The cases remain unsolved. They join about 70% of gun homicides that are uncleared in Sweden, and researchers say tackling that could help address the problem.

But police officers, who blame local gangs for the shootings, say they face challenges in getting witnesses to speak on the record and collecting enough evidence to prosecute suspects in the Swedish justice system, which does not allow anonymous witnesses — something that conservatives have proposed changing.

That is little comfort for the victims’ families.

Stockholm has begun sending more police officers and security guards to neighborhoods where shootings are more frequent. On a recent afternoon, one officer, Rissa Seidou, stopped to chat with passersby during a routine neighborhood patrol.

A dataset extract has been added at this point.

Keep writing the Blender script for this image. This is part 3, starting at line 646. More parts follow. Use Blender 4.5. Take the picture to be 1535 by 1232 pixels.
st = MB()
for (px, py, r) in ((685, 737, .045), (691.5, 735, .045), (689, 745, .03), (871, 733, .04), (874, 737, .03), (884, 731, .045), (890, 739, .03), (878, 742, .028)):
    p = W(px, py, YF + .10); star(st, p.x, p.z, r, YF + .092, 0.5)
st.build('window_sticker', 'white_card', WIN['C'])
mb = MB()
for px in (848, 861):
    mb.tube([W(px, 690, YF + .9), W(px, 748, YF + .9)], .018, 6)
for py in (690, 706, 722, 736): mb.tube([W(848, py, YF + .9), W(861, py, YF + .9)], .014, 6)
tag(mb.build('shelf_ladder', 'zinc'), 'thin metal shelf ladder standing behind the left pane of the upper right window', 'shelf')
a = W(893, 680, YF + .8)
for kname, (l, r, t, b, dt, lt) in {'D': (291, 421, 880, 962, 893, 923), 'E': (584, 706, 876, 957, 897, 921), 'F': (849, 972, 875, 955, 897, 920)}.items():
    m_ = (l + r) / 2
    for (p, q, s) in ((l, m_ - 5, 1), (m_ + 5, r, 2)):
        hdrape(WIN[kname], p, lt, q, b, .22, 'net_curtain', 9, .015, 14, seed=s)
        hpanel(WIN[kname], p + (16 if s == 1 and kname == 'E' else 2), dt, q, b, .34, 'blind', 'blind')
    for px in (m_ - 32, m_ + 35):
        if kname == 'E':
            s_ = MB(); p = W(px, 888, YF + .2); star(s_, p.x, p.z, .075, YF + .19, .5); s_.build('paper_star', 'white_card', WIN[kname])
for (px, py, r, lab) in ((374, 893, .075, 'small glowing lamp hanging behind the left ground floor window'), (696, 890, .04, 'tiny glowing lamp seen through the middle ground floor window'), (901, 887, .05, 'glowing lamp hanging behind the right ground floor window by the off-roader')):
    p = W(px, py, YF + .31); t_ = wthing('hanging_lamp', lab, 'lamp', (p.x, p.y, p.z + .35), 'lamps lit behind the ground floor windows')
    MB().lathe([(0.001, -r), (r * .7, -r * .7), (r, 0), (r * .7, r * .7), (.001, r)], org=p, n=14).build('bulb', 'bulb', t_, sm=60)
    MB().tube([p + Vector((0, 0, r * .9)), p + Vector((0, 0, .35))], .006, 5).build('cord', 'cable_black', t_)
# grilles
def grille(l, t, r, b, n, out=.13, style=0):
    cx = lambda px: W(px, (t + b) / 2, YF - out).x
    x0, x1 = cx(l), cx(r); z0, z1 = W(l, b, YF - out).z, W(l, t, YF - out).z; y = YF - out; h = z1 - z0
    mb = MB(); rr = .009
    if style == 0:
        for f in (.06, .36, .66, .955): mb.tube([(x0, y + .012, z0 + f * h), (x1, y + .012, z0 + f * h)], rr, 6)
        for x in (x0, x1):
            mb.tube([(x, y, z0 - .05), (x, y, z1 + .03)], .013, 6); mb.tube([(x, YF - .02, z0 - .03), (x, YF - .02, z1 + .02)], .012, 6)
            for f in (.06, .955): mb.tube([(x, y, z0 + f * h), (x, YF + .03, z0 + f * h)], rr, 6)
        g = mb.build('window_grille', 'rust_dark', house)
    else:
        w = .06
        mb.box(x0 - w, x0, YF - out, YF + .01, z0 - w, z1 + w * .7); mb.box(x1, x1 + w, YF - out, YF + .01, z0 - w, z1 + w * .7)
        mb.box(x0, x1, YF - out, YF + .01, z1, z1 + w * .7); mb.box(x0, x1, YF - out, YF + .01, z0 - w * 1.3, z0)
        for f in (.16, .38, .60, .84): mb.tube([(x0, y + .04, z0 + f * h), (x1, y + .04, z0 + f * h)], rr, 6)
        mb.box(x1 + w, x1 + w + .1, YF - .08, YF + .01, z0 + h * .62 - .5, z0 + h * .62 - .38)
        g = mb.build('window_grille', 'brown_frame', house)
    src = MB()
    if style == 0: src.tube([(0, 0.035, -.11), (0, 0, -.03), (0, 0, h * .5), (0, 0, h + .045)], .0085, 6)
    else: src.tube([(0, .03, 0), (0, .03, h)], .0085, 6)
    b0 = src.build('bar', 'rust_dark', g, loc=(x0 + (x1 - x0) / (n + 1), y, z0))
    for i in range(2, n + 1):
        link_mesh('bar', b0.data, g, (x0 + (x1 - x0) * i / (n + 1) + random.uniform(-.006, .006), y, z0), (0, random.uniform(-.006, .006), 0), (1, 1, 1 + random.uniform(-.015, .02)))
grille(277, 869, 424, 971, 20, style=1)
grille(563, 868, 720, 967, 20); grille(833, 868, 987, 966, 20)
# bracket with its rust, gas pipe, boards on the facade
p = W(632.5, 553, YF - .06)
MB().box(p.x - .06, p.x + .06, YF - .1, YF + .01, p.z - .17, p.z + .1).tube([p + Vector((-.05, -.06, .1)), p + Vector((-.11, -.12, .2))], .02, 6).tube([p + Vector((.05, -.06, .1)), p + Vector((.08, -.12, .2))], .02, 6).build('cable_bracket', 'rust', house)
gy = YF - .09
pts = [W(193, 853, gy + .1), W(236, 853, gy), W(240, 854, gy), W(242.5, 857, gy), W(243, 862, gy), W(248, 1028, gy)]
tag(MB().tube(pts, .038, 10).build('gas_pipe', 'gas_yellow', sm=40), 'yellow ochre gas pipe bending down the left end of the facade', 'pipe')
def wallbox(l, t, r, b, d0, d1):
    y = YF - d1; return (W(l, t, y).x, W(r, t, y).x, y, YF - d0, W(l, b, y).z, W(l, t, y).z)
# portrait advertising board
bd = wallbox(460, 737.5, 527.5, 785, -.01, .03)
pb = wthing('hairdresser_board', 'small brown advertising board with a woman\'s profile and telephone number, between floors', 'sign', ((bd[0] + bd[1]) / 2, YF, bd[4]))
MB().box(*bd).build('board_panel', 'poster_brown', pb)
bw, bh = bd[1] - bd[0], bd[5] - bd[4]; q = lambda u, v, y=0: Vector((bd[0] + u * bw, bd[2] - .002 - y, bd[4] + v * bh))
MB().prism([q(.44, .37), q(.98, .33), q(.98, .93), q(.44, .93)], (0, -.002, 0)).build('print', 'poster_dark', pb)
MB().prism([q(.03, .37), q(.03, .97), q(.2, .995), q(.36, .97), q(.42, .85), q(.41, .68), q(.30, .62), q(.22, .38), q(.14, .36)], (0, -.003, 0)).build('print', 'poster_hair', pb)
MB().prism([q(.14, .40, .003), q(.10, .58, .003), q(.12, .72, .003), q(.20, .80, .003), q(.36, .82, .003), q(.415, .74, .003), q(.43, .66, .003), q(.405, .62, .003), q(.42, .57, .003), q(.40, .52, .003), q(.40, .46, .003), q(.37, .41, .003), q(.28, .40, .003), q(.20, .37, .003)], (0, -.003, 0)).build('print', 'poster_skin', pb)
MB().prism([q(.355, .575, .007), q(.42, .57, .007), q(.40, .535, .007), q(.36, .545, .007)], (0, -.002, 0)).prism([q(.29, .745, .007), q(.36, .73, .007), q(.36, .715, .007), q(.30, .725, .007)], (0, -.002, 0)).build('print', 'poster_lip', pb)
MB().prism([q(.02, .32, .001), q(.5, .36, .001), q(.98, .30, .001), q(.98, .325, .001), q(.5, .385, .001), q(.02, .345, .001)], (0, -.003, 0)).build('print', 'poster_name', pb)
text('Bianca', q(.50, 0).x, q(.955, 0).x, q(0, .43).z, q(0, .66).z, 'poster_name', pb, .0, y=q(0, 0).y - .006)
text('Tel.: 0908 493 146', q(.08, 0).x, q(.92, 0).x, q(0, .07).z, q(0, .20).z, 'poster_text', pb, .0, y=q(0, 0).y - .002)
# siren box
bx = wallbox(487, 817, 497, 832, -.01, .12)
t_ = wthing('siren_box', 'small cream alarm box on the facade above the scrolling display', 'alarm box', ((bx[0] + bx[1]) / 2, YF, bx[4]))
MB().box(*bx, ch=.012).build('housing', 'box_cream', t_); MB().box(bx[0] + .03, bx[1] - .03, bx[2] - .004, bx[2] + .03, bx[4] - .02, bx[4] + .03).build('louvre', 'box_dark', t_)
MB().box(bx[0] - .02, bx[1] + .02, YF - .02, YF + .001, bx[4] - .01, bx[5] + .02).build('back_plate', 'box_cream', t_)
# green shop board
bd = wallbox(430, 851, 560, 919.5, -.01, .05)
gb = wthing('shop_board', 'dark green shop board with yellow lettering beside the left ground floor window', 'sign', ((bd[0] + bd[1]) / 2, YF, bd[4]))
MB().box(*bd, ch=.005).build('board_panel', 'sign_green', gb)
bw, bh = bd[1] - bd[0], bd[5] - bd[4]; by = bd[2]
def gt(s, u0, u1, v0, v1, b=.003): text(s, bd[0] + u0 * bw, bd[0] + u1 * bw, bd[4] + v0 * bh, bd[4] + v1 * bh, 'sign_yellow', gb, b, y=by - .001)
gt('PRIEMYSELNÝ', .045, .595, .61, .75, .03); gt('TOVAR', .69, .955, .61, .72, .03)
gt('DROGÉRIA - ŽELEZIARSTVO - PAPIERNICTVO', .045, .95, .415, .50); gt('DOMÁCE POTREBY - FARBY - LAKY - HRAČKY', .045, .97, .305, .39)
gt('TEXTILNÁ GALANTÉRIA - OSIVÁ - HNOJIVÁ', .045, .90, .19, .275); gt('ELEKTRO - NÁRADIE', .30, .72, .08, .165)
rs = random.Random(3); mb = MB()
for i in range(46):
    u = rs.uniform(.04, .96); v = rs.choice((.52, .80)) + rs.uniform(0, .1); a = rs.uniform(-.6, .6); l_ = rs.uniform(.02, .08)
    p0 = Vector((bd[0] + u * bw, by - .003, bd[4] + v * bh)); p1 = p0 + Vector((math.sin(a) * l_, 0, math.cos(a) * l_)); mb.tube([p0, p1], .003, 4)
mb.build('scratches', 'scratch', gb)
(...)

Seidou has lost track of the gun crime scenes and funerals she has attended in the past few years. Now she is working on a policy strategy she believes will save lives: building connections with the local community to encourage residents to report unusual behavior to the police.

Seidou advises parents to send their children away if she believes they are at risk of being hurt, and she hosts information sessions for parents on the Swedish legal system.

“For me, it’s not about getting more police officers,” said Seidou, adding that she was frustrated with the way officials had handled the issue. “We need to use them well.”

Underage offenders in Sweden are already facing less leniency if they commit serious crimes, as the government said last month that it would increase the sentence for serious weapons crimes.

But social workers and youth organizations have called harsher punishments a Band-Aid solution that ignores the larger problem of the inequality dividing Sweden, including better resources for school programs, work opportunities and mental health.

“I wish those questions were as urgent and as important as the question of putting them away in prison,” said Camila Salazar Atias, a criminologist at Fryshuset, a national youth organization that runs programs for at-risk children.

Juri Escobar knows from personal experience what needs to be done, he said. A former gang member, Escobar served a 10-year prison sentence for murder, blaming a difficult upbringing for leading him into that lifestyle.

“Harder punishments will not work,” he said. “You have give them an option, give them a treatment.”

Today, he runs Vision 24, a program that he said collaborates with the police and social services in Stockholm to help about 30 men disengage from criminal groups every year. More recently, he has been getting calls from smaller towns in Sweden.

“Nobody wants to live this life,” Escobar said.